Tag Archives: Fairhaven Bay

Breaking Up Is Hard To Do

Neil Sedaka and Henry Thoreau – not your usual pairing. Still, both share a fascination with iced water’s set world. And with the grip it has on us. Both also wrote words, lyrics, that can take over the mind.

So it was that during our one-day spring (55 degrees!) last Friday, I approached our nearby bay at the shuffle-pace I call running. The snow’s remainders lay in thick strips of drift across the tan fields, and, having just returned from southern sojourn, I was wondering what I’d find. In mid-March, when we’d left in search of spring, the ice on the bay was more than a foot thick, and it stretched beyond the islands a mile off shore; I’d watched a family ski on (frozen) water out to those islands. Not, as we can all agree, a usual winter.

Through the barely budded trees, I could see the water, and it was streaked with white. Ice still!, I thought. As I drew nearer, I saw also gaps in that white, leads of open water colored greeny gray. A low rustling sound rose from the bay – ice rubbing ice, wearing itself away. Neil Sedaka’s lyrics popped into my head (and they are still there): breaking up is hard to do.

Out on the water, a pair of ducks paddled up to one miniature berg and clambered aboard, settling into contented crouch as their small world was jostled by others. A sheet of ice as big as a playing field floated seaward, impelled, it seemed, by some invisible force. Gulls cried through the air. The whole bay was alive.

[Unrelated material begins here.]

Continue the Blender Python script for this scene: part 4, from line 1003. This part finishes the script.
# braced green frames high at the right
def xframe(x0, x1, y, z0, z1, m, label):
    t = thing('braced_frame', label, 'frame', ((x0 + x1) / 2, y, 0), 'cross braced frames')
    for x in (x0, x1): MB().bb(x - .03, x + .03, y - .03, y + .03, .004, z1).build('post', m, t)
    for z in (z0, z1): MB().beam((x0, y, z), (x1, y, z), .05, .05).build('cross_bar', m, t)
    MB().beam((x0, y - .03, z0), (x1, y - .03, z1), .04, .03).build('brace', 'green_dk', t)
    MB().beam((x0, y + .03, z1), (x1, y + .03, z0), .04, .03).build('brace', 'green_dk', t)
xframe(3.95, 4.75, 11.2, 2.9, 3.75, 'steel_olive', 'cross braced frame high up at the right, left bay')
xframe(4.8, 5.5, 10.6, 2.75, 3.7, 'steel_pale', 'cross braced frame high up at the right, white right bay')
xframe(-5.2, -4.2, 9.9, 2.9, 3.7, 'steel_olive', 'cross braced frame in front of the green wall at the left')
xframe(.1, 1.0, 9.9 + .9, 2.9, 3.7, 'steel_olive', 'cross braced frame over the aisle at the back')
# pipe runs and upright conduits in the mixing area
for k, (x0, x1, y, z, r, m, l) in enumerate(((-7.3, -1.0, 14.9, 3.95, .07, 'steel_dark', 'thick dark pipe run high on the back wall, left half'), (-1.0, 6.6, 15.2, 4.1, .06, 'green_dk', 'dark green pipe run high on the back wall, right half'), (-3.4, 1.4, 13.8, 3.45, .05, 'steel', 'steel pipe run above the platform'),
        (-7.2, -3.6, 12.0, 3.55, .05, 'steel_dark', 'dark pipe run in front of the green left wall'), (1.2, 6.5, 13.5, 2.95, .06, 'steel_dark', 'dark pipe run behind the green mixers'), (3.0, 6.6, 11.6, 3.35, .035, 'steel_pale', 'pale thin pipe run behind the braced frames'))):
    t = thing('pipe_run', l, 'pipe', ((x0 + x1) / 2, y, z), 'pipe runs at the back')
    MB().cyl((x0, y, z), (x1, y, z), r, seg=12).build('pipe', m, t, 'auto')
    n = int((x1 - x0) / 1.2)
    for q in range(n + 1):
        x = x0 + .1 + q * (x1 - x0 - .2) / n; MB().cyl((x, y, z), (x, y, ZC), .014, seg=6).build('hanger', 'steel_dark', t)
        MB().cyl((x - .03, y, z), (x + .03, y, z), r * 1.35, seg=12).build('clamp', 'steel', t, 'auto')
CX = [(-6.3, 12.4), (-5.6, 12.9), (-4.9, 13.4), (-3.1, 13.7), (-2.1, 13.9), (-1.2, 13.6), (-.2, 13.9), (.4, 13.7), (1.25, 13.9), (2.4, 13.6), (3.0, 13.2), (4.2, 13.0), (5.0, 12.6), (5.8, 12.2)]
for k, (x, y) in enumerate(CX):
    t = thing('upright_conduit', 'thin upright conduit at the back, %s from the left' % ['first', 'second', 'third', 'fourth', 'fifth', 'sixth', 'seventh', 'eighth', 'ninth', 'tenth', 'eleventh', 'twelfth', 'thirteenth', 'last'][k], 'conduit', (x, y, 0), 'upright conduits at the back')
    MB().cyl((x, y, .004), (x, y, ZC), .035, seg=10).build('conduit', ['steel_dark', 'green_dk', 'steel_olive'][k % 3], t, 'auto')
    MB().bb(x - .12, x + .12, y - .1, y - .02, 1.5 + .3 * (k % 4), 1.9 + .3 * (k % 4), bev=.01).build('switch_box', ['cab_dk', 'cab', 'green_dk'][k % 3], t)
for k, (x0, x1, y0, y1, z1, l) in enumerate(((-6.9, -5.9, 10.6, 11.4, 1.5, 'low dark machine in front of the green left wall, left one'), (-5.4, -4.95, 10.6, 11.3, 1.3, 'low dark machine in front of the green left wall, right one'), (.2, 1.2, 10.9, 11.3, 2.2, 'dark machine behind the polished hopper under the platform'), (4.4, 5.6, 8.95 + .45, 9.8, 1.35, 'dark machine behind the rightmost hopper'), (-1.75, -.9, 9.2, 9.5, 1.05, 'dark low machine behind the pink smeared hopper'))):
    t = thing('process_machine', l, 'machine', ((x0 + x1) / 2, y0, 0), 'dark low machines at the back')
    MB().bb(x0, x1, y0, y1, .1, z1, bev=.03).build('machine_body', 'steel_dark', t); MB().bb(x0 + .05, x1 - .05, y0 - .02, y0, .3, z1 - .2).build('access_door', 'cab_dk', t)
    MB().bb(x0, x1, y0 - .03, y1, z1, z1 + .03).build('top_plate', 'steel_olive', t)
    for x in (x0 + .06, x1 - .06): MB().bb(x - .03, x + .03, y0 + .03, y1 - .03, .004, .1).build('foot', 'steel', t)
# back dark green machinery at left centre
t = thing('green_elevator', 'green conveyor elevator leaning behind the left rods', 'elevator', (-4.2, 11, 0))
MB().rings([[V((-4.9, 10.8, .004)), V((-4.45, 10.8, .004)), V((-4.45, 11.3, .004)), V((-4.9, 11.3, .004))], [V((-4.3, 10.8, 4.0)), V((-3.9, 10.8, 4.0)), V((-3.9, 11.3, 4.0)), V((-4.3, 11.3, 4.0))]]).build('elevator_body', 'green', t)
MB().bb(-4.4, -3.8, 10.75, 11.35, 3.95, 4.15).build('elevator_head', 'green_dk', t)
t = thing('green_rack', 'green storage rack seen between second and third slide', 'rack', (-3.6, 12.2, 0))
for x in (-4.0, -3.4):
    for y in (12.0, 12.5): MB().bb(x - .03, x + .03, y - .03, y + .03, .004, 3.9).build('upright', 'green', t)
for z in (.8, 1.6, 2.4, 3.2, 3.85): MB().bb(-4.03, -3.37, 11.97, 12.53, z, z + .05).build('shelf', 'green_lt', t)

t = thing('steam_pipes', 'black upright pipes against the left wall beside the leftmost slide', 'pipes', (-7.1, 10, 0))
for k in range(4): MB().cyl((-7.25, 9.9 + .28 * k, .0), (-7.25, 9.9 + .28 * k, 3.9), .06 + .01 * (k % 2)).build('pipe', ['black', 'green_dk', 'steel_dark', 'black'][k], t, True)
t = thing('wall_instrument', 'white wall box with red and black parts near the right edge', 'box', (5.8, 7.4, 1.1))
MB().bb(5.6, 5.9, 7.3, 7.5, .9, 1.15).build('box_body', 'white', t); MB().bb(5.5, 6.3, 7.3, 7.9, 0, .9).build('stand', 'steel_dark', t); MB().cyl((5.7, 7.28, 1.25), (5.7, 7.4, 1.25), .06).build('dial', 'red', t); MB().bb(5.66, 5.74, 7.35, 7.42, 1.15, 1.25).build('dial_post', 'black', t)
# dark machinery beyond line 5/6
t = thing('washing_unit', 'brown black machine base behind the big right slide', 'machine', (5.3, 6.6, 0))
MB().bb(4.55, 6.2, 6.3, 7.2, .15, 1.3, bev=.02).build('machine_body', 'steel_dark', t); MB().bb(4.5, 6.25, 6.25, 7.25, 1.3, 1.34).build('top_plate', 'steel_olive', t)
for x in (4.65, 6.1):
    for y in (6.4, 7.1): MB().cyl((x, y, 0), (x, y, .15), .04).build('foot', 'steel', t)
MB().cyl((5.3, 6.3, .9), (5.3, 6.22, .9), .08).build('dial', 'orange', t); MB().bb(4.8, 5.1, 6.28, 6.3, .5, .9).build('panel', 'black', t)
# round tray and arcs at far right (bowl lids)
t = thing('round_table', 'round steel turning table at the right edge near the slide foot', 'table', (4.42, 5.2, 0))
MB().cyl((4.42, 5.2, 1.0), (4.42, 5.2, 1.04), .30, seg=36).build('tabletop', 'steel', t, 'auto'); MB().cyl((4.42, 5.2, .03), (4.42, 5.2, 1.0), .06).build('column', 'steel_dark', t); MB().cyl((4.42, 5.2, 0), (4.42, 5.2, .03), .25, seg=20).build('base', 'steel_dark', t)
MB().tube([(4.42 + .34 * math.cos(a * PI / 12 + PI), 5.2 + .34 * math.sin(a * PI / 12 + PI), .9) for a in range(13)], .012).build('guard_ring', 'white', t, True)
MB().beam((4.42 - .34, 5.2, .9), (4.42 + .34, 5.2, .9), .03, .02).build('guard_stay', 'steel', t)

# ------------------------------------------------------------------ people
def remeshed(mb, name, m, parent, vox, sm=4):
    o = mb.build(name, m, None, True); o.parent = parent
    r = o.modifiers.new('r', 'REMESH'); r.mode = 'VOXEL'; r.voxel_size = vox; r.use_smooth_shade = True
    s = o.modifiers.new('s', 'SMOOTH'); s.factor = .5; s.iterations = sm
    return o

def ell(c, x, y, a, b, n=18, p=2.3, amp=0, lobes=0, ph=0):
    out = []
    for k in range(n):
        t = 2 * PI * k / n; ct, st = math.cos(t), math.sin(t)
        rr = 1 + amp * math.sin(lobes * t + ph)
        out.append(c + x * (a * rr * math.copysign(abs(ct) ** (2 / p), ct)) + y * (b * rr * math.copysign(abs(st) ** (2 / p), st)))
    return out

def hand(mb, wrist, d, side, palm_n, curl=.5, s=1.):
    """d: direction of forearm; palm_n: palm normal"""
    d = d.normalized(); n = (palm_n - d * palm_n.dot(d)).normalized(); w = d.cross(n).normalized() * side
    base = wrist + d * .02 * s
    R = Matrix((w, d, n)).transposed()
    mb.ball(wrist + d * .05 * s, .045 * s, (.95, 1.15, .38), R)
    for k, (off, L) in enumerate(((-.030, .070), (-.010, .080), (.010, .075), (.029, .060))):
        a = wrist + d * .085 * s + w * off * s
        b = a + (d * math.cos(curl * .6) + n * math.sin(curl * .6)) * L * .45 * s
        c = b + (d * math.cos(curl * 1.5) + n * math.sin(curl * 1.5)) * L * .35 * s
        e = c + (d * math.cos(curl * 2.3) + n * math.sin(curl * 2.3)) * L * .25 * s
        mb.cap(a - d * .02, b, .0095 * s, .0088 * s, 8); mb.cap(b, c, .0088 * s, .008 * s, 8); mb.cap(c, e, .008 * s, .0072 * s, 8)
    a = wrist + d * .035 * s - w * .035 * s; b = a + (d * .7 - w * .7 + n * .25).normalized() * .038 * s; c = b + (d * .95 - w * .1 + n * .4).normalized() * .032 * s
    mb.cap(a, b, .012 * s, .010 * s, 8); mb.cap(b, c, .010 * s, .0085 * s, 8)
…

Remnant ice, with the still unbroken sheet in the background.

Remnant ice, with the still unbroken sheet in the background.

As I left to return to my shuffle, I tried to force Neil Sedaka from my mind by thinking about Henry Thoreau and his break-up stories of Fairhaven Bay, the expanse of the Sudbury River broad enough to behave like the sea sometimes. Invariably, Thoreau’s spring journals arrive at Fairhaven to chronicle its break-up.

The winter of 1856 bore good resemblance to this year’s – March stayed cold, the snow was deep, ice thickened even as the light grew longer. Thoreau was out and about measuring the ice (nearly two feet thick on Walden) and walking still down the Sudbury’s center in late March. Still, as his long entries about spring signs make clear, he was eager for and alive to the new season.

On April 7th he finally was able to launch his boat:

Launched my boat, through three rods of ice on the riverside…Up river in boat…The first boat on the meadows is as exciting as the first swallow or flower. It is seen stealing along in the sun under the meadow’s edge. One breaks the ice before it with a paddle, while the other pushes or paddles, and it grates and wears against the bows.

And on April 8th, he reached Fair Haven Pond:

By the side of Fair Haven Pond it was particularly narrow. I shoved the ice on the one hand and the bushes and trees on the other all the way…For all this distance, the river for the most part, as well as the pond, was an unbroken field of ice.

“Comma comma down doobie do down down,” I half-sang, “comma comma down…” and my feet aligned their steps to Sedaka’s song.

Breaking with this song is as tough as slipping the grip of winter; O, this will not end soon, I thought. And clearly these days later, even as our ice retreats, it hasn’t.

Stranded berg

Stranded berg

Breaking up is hard to do. Comma comma…

Added note: a while later, in a tree at a field’s edge, a bluebird sang, then flew, its sky-blue back flashing in the sun.